Visalî Bey, pederinin çok takdire şayan ibretli ve gözlerimizi yaşartan bir faziletini de şöyle anlattı:
"Ben de ölümünden sonra vakıf oldum. Talebelerinin çoğunun maişetini kendi temin ederdi. Eğer anne ve babalar 'Oğlum gelsin, üç ay çalışsın. Çalışmaya ihtiyacımız var.' diye istidatlı bir talebeyi götürmek isterlerse onlara, 'Oğlun bu zaman zarfında ne kadar kazanır?' diye sorup, aldığı cevaba göre, 'Alın size bu parayı ben veriyorum, bu çocuğu bana bırakın, onu okutacağım.' demiş."
"Bu Asrın Müceddidi"
Üstad Bediüzzaman Hazretlerini iki sefer Kastamonu'da ziyaret etmiş. Yakınlarına ve yetişkin talebelerine "Bu asrın imam ve müceddidi Bediüzzaman Hazretleridir." deyip Risale-i Nur Külliyatını okumalarını tavsiye edermiş.
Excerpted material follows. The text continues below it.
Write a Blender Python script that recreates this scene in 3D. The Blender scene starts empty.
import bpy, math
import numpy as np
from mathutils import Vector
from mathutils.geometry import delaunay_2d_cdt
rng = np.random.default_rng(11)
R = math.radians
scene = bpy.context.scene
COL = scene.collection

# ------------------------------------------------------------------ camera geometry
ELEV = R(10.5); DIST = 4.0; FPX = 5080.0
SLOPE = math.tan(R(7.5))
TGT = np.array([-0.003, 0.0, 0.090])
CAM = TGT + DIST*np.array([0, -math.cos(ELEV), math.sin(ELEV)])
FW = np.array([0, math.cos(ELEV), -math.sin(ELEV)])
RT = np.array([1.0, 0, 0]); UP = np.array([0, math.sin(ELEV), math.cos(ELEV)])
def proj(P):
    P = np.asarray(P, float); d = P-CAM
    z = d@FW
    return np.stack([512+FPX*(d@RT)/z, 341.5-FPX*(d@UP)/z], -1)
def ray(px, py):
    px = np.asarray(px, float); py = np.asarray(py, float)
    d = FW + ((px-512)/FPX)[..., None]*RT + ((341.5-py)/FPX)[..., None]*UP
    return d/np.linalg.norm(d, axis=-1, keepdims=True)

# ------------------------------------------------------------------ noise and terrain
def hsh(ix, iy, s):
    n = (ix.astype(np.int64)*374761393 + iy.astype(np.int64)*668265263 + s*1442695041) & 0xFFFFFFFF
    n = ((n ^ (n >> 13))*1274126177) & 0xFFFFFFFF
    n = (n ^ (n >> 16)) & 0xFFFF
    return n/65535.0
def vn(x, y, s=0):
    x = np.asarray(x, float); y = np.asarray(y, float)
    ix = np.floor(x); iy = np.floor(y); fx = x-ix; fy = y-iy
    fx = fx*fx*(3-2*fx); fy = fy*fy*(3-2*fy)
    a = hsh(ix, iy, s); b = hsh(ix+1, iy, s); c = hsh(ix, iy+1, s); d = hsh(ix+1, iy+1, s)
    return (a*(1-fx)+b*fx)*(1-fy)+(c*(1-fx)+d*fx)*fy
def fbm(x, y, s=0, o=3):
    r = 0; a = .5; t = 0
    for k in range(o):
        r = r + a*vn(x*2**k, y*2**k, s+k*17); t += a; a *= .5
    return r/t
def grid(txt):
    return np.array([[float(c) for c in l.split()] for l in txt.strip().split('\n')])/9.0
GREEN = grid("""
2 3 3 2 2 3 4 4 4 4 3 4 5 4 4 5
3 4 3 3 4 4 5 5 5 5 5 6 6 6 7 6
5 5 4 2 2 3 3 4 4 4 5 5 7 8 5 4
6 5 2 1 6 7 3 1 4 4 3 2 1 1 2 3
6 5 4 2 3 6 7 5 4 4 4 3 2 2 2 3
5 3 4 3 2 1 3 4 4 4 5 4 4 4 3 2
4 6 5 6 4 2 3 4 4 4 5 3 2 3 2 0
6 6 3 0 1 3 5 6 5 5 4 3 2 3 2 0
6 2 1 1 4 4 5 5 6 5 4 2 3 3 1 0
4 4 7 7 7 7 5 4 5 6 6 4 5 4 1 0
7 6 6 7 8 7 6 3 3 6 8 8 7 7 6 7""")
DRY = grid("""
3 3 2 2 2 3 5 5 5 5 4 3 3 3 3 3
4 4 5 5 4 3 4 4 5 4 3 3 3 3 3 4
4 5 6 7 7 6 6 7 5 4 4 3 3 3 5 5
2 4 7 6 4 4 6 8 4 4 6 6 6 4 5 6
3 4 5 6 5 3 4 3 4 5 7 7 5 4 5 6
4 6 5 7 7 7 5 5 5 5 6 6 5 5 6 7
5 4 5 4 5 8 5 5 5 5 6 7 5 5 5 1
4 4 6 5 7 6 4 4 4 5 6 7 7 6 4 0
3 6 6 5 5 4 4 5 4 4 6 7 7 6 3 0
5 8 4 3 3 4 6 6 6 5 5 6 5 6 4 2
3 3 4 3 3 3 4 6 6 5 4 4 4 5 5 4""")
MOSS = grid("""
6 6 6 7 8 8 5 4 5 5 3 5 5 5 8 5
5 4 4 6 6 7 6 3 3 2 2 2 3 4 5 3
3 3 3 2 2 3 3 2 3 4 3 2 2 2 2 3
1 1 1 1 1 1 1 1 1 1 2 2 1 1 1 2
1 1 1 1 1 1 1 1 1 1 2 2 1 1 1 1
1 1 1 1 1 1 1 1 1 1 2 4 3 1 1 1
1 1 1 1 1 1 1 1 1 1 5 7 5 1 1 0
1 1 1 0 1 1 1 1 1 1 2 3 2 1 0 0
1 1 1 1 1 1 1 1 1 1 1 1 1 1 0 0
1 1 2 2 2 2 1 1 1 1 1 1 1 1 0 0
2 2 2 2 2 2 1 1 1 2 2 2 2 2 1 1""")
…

Ve oğluna defalarca, "Oğlum Bediüzzaman'ı nasıl bilirsin?" diye sormuş. "âlim bir zat..." cevabını alınca, "Yok oğlum, o sadece âlim değil. Her asrın bir müceddidi var. Bu asrın müceddidi de bu zattır. Onu öyle lâlettayin bir âlim olarak bilmeyin." dediğini oğlu Visalî Bey bize nakletti ve devamla, "Ona 'Kitap yaz,' dediğimizde 'Yeniden kitap yazmaya lüzum yok. Her meseleye ait kitap var. Bunları takip etsek yeter. Niçin vaktimi boşa harcayayım.' derdi.
"Vefat edinceye kadar sıhhatinden, aklından ve hafızasından bir şey kaybetmedi. 100 yaşında olduğu hâlde talebe okutmaya devam ederdi. Nihayet prostat hastalığından 17 Nisan 1970'de vefat etti. Cenazesi binlerce Çankırılı tarafından eller üstünde tekbirler, tehliller ve salâvatlarla kaldırıldı. Yetiştirdiği hafızlar günlerce ruhuna yüzlerce hatim indirdiler."
Ne mutlu böyle ölüme! Allah ganî ganî rahmet eylesin. Amin.